### WHAT IS NEEDED
Starting from the line that contains "part 4, from", copy every line exactly until the line that contains "dup(oc0, (-4.40, 6.94, 0), math.radians(-90), 'swivel", which is also included.

====== SUPPLIED INFORMATION ======

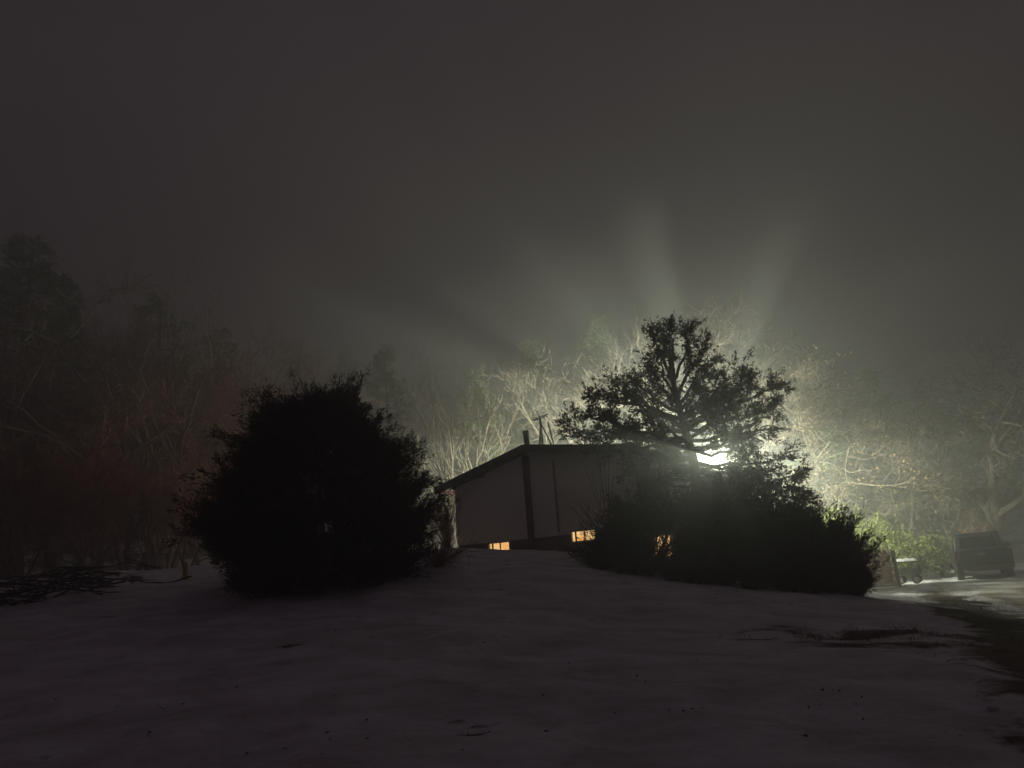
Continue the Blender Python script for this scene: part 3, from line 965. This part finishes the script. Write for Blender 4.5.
# ------------------------------------------------------------------ smaller plants
def small_shrub(px, py, Y, H, W, label, mat, twm, n=120, name='leafy_shrub', leaves=1500, bl=.12, bw=.05):
    random.seed(int(px))
    b0 = at(px, py, Y); b0.z = gn(b0.x, b0.y) - .03
    t = thing(name, label, 'shrub', b0)
    wd = MB(); tips = []
    for i in range(n):
        a = random.uniform(0, 6.283); r_ = W * random.random() ** .6; h_ = H * (1 - .5 * (r_ / W) ** 2) * random.uniform(.6, 1.05)
        tip = Vector((math.cos(a) * r_, math.sin(a) * r_, h_))
        pts = bez(Vector((random.uniform(-.006, .006), random.uniform(-.006, .006), 0)), Vector((tip.x * .3, tip.y * .3, h_ * .6)), tip, 6)
        wd.tube(pts, [.012 - .0017 * q for q in range(6)], 3, False)
        for q in range(3):
            p = pts[random.randint(2, 5)]; e_ = p + (Vector((tip.x, tip.y, h_)).normalized() + rvec(.7)) * .3
            wd.tube([p, e_], [.006, .002], 3, False)
        tips += [tuple(pts[k]) for k in (3, 4, 5)]
    wd.build('branches', twm, t)
    if leaves:
        tp = np.array(tips); idx = rng.integers(0, len(tp), leaves)
        f = MB(); f.blades(tp[idx] + rng.normal(size=(leaves, 3)) * .16, rng.normal(size=(leaves, 3)) + np.array([0, 0, .3]), bl * rng.uniform(.6, 1.3, leaves), bw)
        f.build('foliage', mat, t)
    return t


small_shrub(447, 556, 25.6, 2.6, .9, 'lit grey twiggy shrub squeezed between the round evergreen and the house corner', M['tan_leaf'], M['grey_twig'], 90, 'bare_shrub', 500, .09, .03)
small_shrub(866, 552, 35.5, 3.0, 2.6, 'bright green lit shrub behind the ragged end of the shrub row', M['green_leaf'], M['grey_twig'], 150, leaves=12000, bl=.15, bw=.05)
small_shrub(908, 552, 36, 2.0, 1.8, 'yellow green lit shrub above the garden cart', M['green_leaf'], M['grey_twig'], 90, leaves=6000, bl=.15, bw=.05)
small_shrub(938, 552, 37.5, 1.9, 1.2, 'small yellow green shrub left of the truck', M['green_leaf'], M['grey_twig'], 50, leaves=2000, bl=.15, bw=.05)
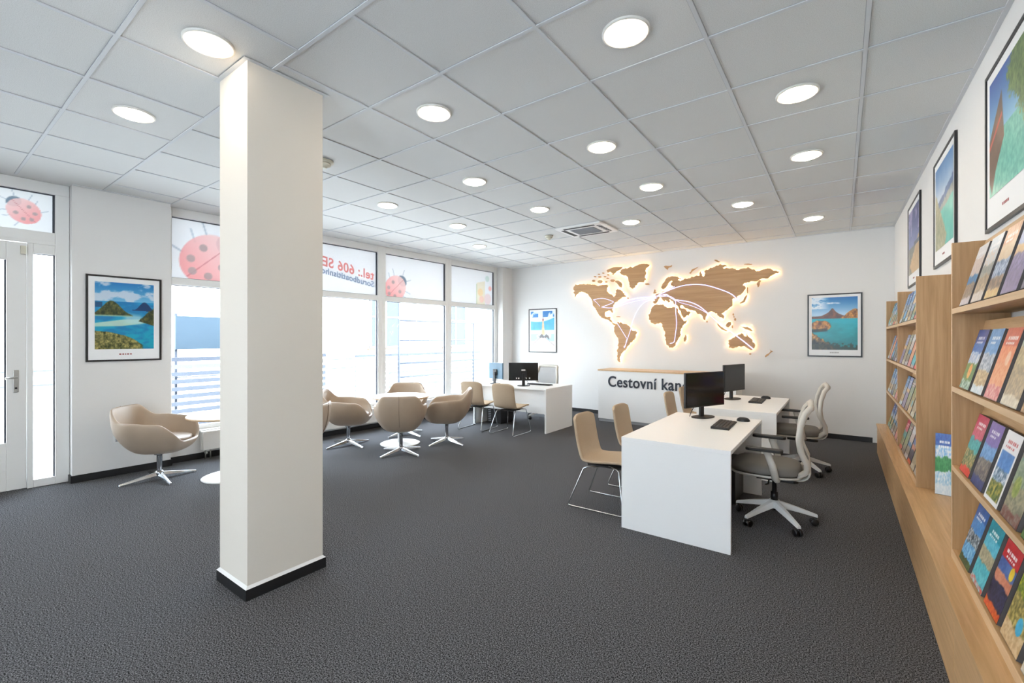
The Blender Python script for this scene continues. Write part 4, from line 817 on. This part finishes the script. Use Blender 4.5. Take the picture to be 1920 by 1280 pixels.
    K = [(-0.04, 0.366, 0.08), (-0.13, 0.362, 0.12), (-0.200, 0.376, 0.155), (-0.236, 0.42, 0.172), (-0.240, 0.48, 0.178), (-0.222, 0.53, 0.180)]
    mb.grid(lambda i, j: (K[i][0]-0.004, K[i][2]*(j/8*2-1), K[i][1]), 6, 9); mb.build('lumbar_shell', 'frameplastic', r, solid=0.02, sub=1)
    for sg in (-1, 1):
        mb = MB(); P = [(-0.03, sg*0.10, 0.372), (-0.03, sg*0.22, 0.374), (-0.022, sg*0.262, 0.40), (0.0, sg*0.270, 0.50), (0.035, sg*0.270, 0.598)]
        mb.tube(P, [0.020, 0.020, 0.024, 0.026, 0.024], 8, flat=0.55, up=(0, 1, 0)); ar = mb.build('armrest', 'frameplastic', r)
        mb = MB(); mb.prism([(-0.05, sg*0.270-0.036), (0.15, sg*0.270-0.034), (0.175, sg*0.270-0.02), (0.175, sg*0.270+0.02), (0.15, sg*0.270+0.034), (-0.05, sg*0.270+0.036), (-0.07, sg*0.270+0.02), (-0.07, sg*0.270-0.02)], 0.600, 0.622); mb.build('arm_pad', 'blacksoft', ar, bevel=0.006)
    return r
oc0 = make_office((-0.425, 4.08, 0), math.radians(183), 'greige swivel office chair at the nearest desk')
dup(oc0, (-0.365, 5.84, 0), math.radians(186), 'greige swivel office chair at the desk before the reception counter')
dup(oc0, (-4.40, 6.94, 0), math.radians(-90), 'swivel office chair behind the window-side desk, back showing beside the monitor')

# ------------------------------------------------------------------ oak cabinets along the right wall
CXF, CZ = 0.364, 0.37
edges = [1.20, 1.85, 2.50, 3.15, 3.80, 4.45, 5.10, 5.75, 6.40, 7.30]
cabw = ['nearest', 'second', 'third', 'fourth', 'fifth', 'sixth', 'seventh', 'eighth']
for k in range(9):
    a, b = edges[k], edges[k+1]; i = k
    lab = 'low oak cabinet, %s' % (['at the bottom right picture edge, nearest of the row', 'second nearest of the row', 'third nearest of the row', 'fourth from the camera, just below the gap between shelf units', 'fifth from the camera', 'fourth from the back wall', 'third from the back wall', 'second from the back wall', 'last of the row, closest to the back wall'][k])
    xb = rwx(b)-0.003; r = empty('low_cabinet', ((CXF+xb)/2, (a+b)/2, 0), 0, lab, 'cabinet', 'low oak cabinets along the right wall')
    mb = MB(); mb.box(CXF+0.019, xb, a+0.001, b-0.001, 0.0, CZ-0.022); mb.build('body', 'oakh', r, True)
    mb = MB(); mb.box(CXF, CXF+0.018, a+0.0015, b-0.0015, 0.004, CZ-0.024); mb.build('door', 'oakh', r, True, bevel=0.0012)
mb = MB(); mb.hexa([(CXF-0.008, 1.2, CZ-0.021), (rwx(1.2)-0.003, 1.2, CZ-0.021), (rwx(7.31)-0.003, 7.31, CZ-0.021), (CXF-0.008, 7.31, CZ-0.021), (CXF-0.008, 1.2, CZ), (rwx(1.2)-0.003, 1.2, CZ), (rwx(7.31)-0.003, 7.31, CZ), (CXF-0.008, 7.31, CZ)])
tag(mb.build('cabinet_top', 'oakh', bevel=0.0015), 'long oak worktop lying on the low cabinets along the right wall', 'worktop')
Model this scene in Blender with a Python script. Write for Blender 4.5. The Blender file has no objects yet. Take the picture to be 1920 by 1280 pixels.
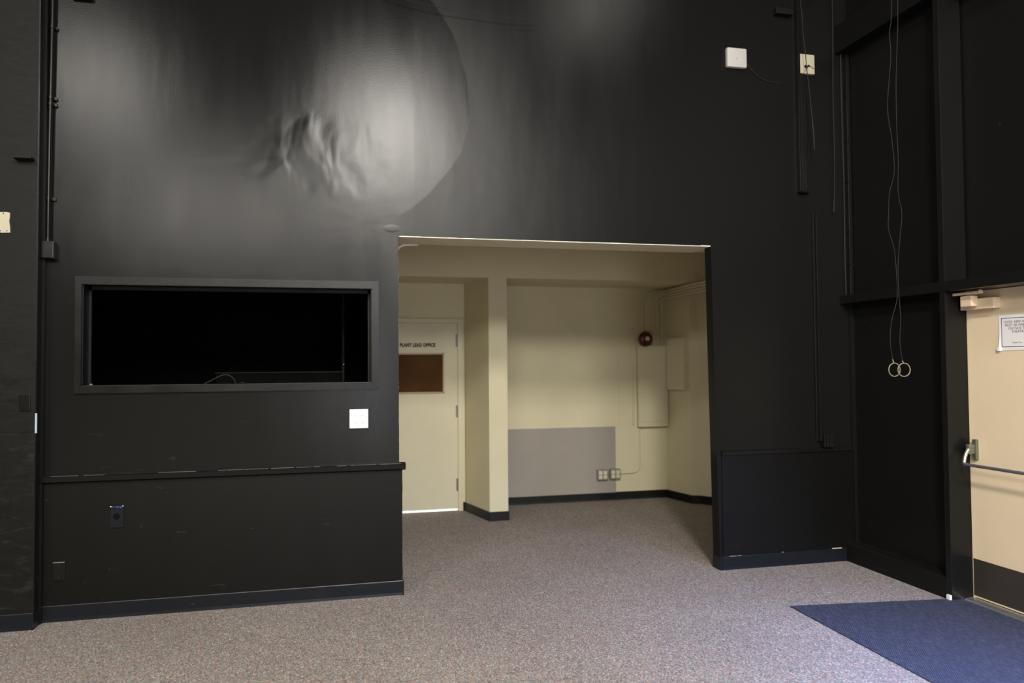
import bpy, bmesh, math, random
from mathutils import Vector, Matrix

random.seed(7)
S = bpy.context.scene
COL = S.collection

# ------------------------------------------------------------------ camera
YAW, PITCH, ROLL, FPX = 0.233579, 0.0300143, -0.00722086, 1413.85
EYE = Vector((0.0, 0.0, 1.58))
sy, cy, sp, cp = math.sin(YAW), math.cos(YAW), math.sin(PITCH), math.cos(PITCH)
fw = Vector((sy * cp, cy * cp, sp)); rt = Vector((cy, -sy, 0)); up = rt.cross(fw)
cr, sr = math.cos(ROLL), math.sin(ROLL)
rt, up = cr * rt + sr * up, -sr * rt + cr * up
cam_data = bpy.data.cameras.new('camera')
cam = bpy.data.objects.new('camera', cam_data); COL.objects.link(cam)
m = Matrix.Identity(4)
for i in range(3):
    m[i][0], m[i][1], m[i][2], m[i][3] = rt[i], up[i], -fw[i], EYE[i]
cam.matrix_world = m
cam_data.sensor_width = 36.0
cam_data.lens = FPX / 1920 * 36.0
cam_data.clip_start = 0.05
cam_data.dof.use_dof = True
cam_data.dof.focus_distance = 4.7
cam_data.dof.aperture_fstop = 1.3
S.camera = cam

# ------------------------------------------------------------------ light
S.view_settings.view_transform = 'Standard'
S.view_settings.look = 'None'
S.view_settings.gamma = 1.0
S.view_settings.use_curve_mapping = False
S.view_settings.exposure = 0.05
w = bpy.data.worlds.new('world'); S.world = w; w.use_nodes = True
w.node_tree.nodes['Background'].inputs[0].default_value = (0.5, 0.5, 0.55, 1)
w.node_tree.nodes['Background'].inputs[1].default_value = 0.0


def area(name, loc, target, size, power, color, shape='DISK', size_y=None, spread=180):
    d = bpy.data.lights.new(name, 'AREA'); d.shape = shape; d.size = size
    if size_y: d.size_y = size_y
    d.energy = power; d.color = color; d.spread = math.radians(spread)
    o = bpy.data.objects.new(name, d); COL.objects.link(o); o.location = loc
    v = Vector(target) - Vector(loc)
    o.rotation_euler = v.to_track_quat('-Z', 'Y').to_euler()
    return o


WARM = (1.0, 0.95, 0.875)
# high lamps hanging under the black ceiling, all behind or above the picture
area('ceiling_lamp_light', (0.82, -1.3, 5.2), (0.9, -0.2, 0), 0.55, 580, WARM, 'RECTANGLE', 1.3)
area('ceiling_lamp_light', (-1.5, -3.5, 4.4), (-0.2, 2.6, 0), 4.6, 255, WARM, 'RECTANGLE', 0.6)
area('ceiling_lamp_light', (2.4, -3.5, 4.5), (1.8, 2.0, 0), 1.3, 190, WARM)
area('ceiling_lamp_light', (-2.9, 0.2, 5.2), (-2.9, 0.8, 0), 0.8, 155, WARM)
area('ceiling_lamp_light', (2.6, 3.3, 5.35), (2.5, 3.3, 0), 0.6, 24, WARM)
# daylight coming in low through the door in the right wall nearer the camera
area('daylight', (4.0, 1.3, 1.5), (3.2, 3.0, 0.0), 0.9, 60, (0.30, 0.42, 1.0), 'RECTANGLE', 1.6, 62)
# tall windows in the rear wall, behind the camera
area('rear_window_light', (1.3, -4.9, 1.55), (1.2, 5.0, 1.5), 1.5, 95, (0.88, 0.91, 1.0), 'RECTANGLE', 2.0)

# ------------------------------------------------------------------ materials


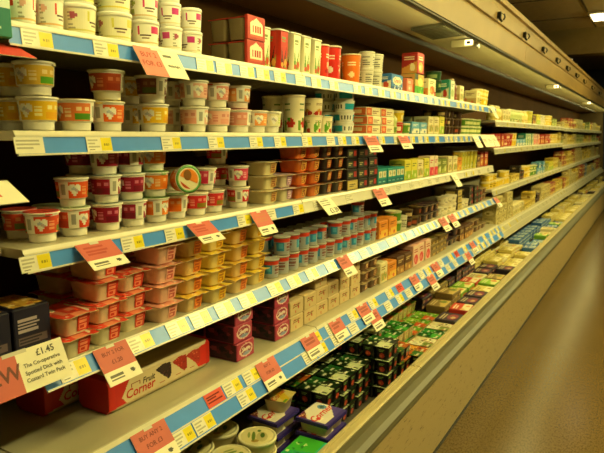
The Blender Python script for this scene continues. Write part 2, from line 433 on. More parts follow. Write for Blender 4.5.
def straw_art():
    a = Art(40, 24, CR)
    for o in (0, .25, .5, .75):
        a.ell(o + .15, .26, .065, .15, 'c8281c').ell(o + .13, .36, .03, .05, '3a8a1c'); a.ell(o + .05, .2, .03, .16, '6a9a2a'); a.lines(o + .05, .62, o + .2, .7, 1, '8a9a70', 1)
        a.lines(o + .06, .76, o + .2, .86, 1, '3a6a2a', 1)
    return a
kind('tall_straw', 'yoghurt_pot', 'yoghurt pot', 'tall cream yoghurt pot with strawberry picture', (.096, .096, .15), tall_pot(.0465, .15, straw_art(), CR, CR))
kind('cup_red', 'yoghurt_pot', 'yoghurt pot', 'cream yoghurt pot with red berries round its foot', (.085, .085, .072), tall_pot(.041, .072, ta('efe4c0', [(.06, .1, .05, .16, 'b8241a'), (.17, .14, .05, .16, 'c8321f'), (.12, .3, .04, .1, 'd8a03a')], '9a7a50'), CR, CR))
kind('cup_leaf', 'yoghurt_pot', 'yoghurt pot', 'cream yoghurt pot with green leaf and red berries', (.085, .085, .072), tall_pot(.041, .072, ta('efe4c0', [(.06, .3, .03, .36, '5a9a24'), (.17, .14, .04, .14, 'c8321f'), (.12, .5, .02, .3, '8ab044')], '9a8a50'), 'dcd8b0', CR))

def sq_tall(base, hot, green, h=.148, w=.078):
    def parts():
        b = MB(); b.loft([(w*.82, w*.82, .012, 0), (w*.84, w*.84, .012, .003), (w*.96, w*.96, .014, h*.95), (w, w, .015, h*.955), (w, w, .015, h*.965)], base)
        s = MB()
        a = Art(20, 30, base).lines(.15, .72, .85, .88, 2, '7a8a4a', 3).poly([(.03, .03), (.15, .62), (.42, .05)], green).poly([(.3, .03), (.85, .62), (.66, .04)], green).poly([(.6, .03), (.97, .4), (.9, .03)], '86a83a').ell(.72, .16, .22, .1, hot).ell(.25, .1, .2, .08, hot)
        for k in range(4):
            c, n = cos(k*pi/2), sin(k*pi/2)
            def R(x, y, z): return (x*c - y*n, x*n + y*c, z)
            f0, f1 = w*.84/2, w*.955/2; q0, q1 = f0 - .012, f1 - .012
            s.art_quad(a, R(-q0, -f0, .006), R(q0, -f0, .006), R(q1, -f1, h*.94), R(-q1, -f1, h*.94))
        l = MB(); l.loft([(w*1.02, w*1.02, .016, h*.96), (w*1.03, w*1.03, .016, h*.975), (w*1.0, w*1.0, .015, h), (w*.85, w*.85, .012, h*.995)], 'c8c4b0')
        return [('pot', b, PL, None), ('printed_face', s, PL, 0), ('lid', l, FO, 0)]
    return parts
kind('leaf_tall', 'yoghurt_carton', 'yoghurt carton', 'tall cream square pot with green leaves and berries', (.081, .081, .148), sq_tall('ece4bc', 'c84a2a', '5a9422'))
kind('red_tall', 'yoghurt_carton', 'yoghurt carton', 'tall red square pot with dark banner', (.081, .081, .148), sq_tall('c42a1a', 'e0a040', '4a1410'))
kind('yel_tall', 'yoghurt_carton', 'yoghurt carton', 'tall yellow green square carton', (.081, .081, .14), sq_tall('d8cc50', 'e8e0a8', '7a9a24', .14))

def tray_pot(body, foil, lab, sec, w=.086, d=.122, h=.0565):
    def parts():
        b = MB(); b.loft([(w*.74, d*.78, .012, 0), (w*.78, d*.82, .014, .003), (w*.92, d*.93, .016, h*.9), (w*.98, d*.98, .018, h*.93), (w*.98, d*.98, .018, h*.96)], body)
        s = MB(); a = Art(22, 12, lab).lines(.12, .5, .8, .85, 2, sec, 2).rect(.15, .12, .8, .4, sec).rect(.25, .18, .6, .34, lab)
        t0, t1 = .08, .92; y0, y1 = -d*.82/2 - .0022, -d*.93/2 - .0012
        s.art_quad(a, (-.002, y0 - (y0-y1)*-t0, h*.12), (w*.36, y0 - (y0-y1)*-t0, h*.12), (w*.42, y1, h*.86), (-.002, y1, h*.86))
        l = MB(); e = .0095
        q = random.Random(hash(foil) & 255)
        n = 6; G = [[(-w/2 - e + (w + 2*e) * i/n, -d/2 - e + (d + 2*e) * j/n, h*.965 + (q.uniform(-.001, .0022) if 0 < i < n and 0 < j < n else q.uniform(-.003, .001))) for i in range(n+1)] for j in range(n+1)]
        pal = [foil] * 7 + [sec]
        for j in range(n):
            for i in range(n): l.face([G[j][i], G[j][i+1], G[j+1][i+1], G[j+1][i]], q.choice(pal))
        for i in range(n):
            l.face([(G[0][i][0], G[0][i][1], G[0][i][2] - .0016), (G[0][i+1][0], G[0][i+1][1], G[0][i+1][2] - .0016), G[0][i+1], G[0][i]], 'd8c8a0')
            l.face([G[i][0], G[i+1][0], (G[i+1][0][0], G[i+1][0][1], G[i+1][0][2] - .0016), (G[i][0][0], G[i][0][1], G[i][0][2] - .0016)], 'd8c8a0')
        return [('tray', b, PL, None), ('printed_panel', s, PL, 0), ('foil_lid', l, FO, 0)]
    return parts
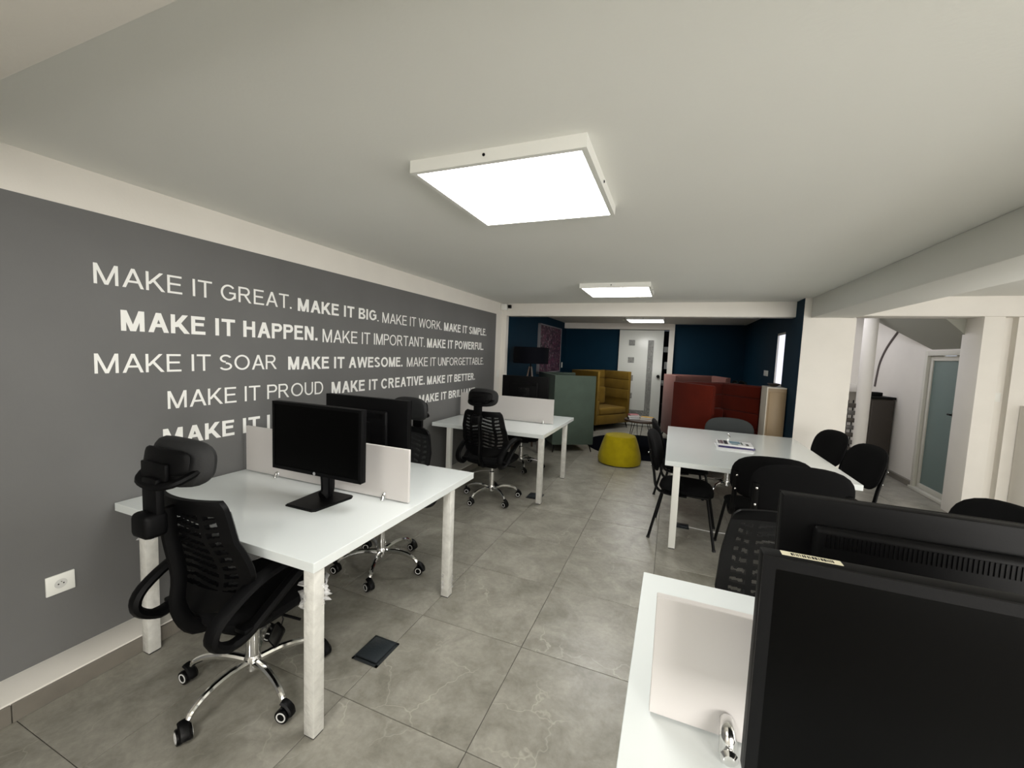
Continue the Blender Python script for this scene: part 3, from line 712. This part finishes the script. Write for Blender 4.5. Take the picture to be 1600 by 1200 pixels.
# ------------------------------------------------------------------ visitor chairs (face local +y)
def visitor_chair(label, loc, rz):
    t = empty('visitor_chair', label, 'chair', loc, rz, 'black padded visitor chairs')
    b = B(); pad(b, lambda u, v, d: Vector((u, -.235 - .26 * (.76 + v - .5) + .55 * u * u + d, .762 + v)), .535, .365, .058, 2.9); obj('backrest', b, black_fab, t)
    b = B(); pad(b, lambda u, v, d: Vector((u, .005 + v, .455 + d - .9 * max(0, v - .12) ** 2 * 3)), .49, .46, .065, 4.0); obj('seat', b, black_fab, t)
    fr_ = B()
    for s in (-1, 1): tube(fr_, [(s * .20, -.205, .425), (s * .20, .19, .425)], .010, 8)
    tube(fr_, [(-.20, .19, .425), (.20, .19, .425)], .010, 8); tube(fr_, [(-.20, -.18, .425), (.20, -.18, .425)], .010, 8)
    obj('seat_frame', fr_, black_gloss, t)
    for s in (-1, 1):
        b = B(); tube(b, [(s * .21, .185, .43), (s * .262, .262, .012)], .0125, 10, sx=1.0); lg = obj('leg', b, black_gloss, t)
        b = B(); tube(b, [(s * .262, .262, .016), (s * .2635, .2645, 0)], .015, 10); obj('foot_cap', b, rubber, lg)
        b = B(); tube(b, [(s * .21, -.185, .43), (s * .262, -.272, .012)], .0125, 10); lg = obj('leg', b, black_gloss, t)
        b = B(); tube(b, [(s * .262, -.272, .016), (s * .2635, -.275, 0)], .015, 10); obj('foot_cap', b, rubber, lg)
        b = B(); tube(b, smooth_pts([(s * .215, .02, .418), (s * .228, -.16, .425), (s * .232, -.235, .47), (s * .232, -.262, .60), (s * .232, -.305, .80)]), .0125, 10, sx=1.5); up_ = obj('back_upright', b, black_gloss, t)
        for z in (.66, .77):
            b = B(); lathe(b, [(.008, 0), (.007, .004), (.003, .006)], 10, TR(s * .232, -.262 - .25 * (z - .6) - .012, z) @ RX(PI / 2)); obj('bolt', b, chrome, up_)
    return t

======

### ANSWER TO THIS TASK
The Blender Python script for this scene continues. Write part 4, from line 817 on. This part finishes the script. Use Blender 4.5. Take the picture to be 1920 by 1280 pixels.
    K = [(-0.04, 0.366, 0.08), (-0.13, 0.362, 0.12), (-0.200, 0.376, 0.155), (-0.236, 0.42, 0.172), (-0.240, 0.48, 0.178), (-0.222, 0.53, 0.180)]
    mb.grid(lambda i, j: (K[i][0]-0.004, K[i][2]*(j/8*2-1), K[i][1]), 6, 9); mb.build('lumbar_shell', 'frameplastic', r, solid=0.02, sub=1)
    for sg in (-1, 1):
        mb = MB(); P = [(-0.03, sg*0.10, 0.372), (-0.03, sg*0.22, 0.374), (-0.022, sg*0.262, 0.40), (0.0, sg*0.270, 0.50), (0.035, sg*0.270, 0.598)]
        mb.tube(P, [0.020, 0.020, 0.024, 0.026, 0.024], 8, flat=0.55, up=(0, 1, 0)); ar = mb.build('armrest', 'frameplastic', r)
        mb = MB(); mb.prism([(-0.05, sg*0.270-0.036), (0.15, sg*0.270-0.034), (0.175, sg*0.270-0.02), (0.175, sg*0.270+0.02), (0.15, sg*0.270+0.034), (-0.05, sg*0.270+0.036), (-0.07, sg*0.270+0.02), (-0.07, sg*0.270-0.02)], 0.600, 0.622); mb.build('arm_pad', 'blacksoft', ar, bevel=0.006)
    return r
oc0 = make_office((-0.425, 4.08, 0), math.radians(183), 'greige swivel office chair at the nearest desk')
dup(oc0, (-0.365, 5.84, 0), math.radians(186), 'greige swivel office chair at the desk before the reception counter')
dup(oc0, (-4.40, 6.94, 0), math.radians(-90), 'swivel office chair behind the window-side desk, back showing beside the monitor')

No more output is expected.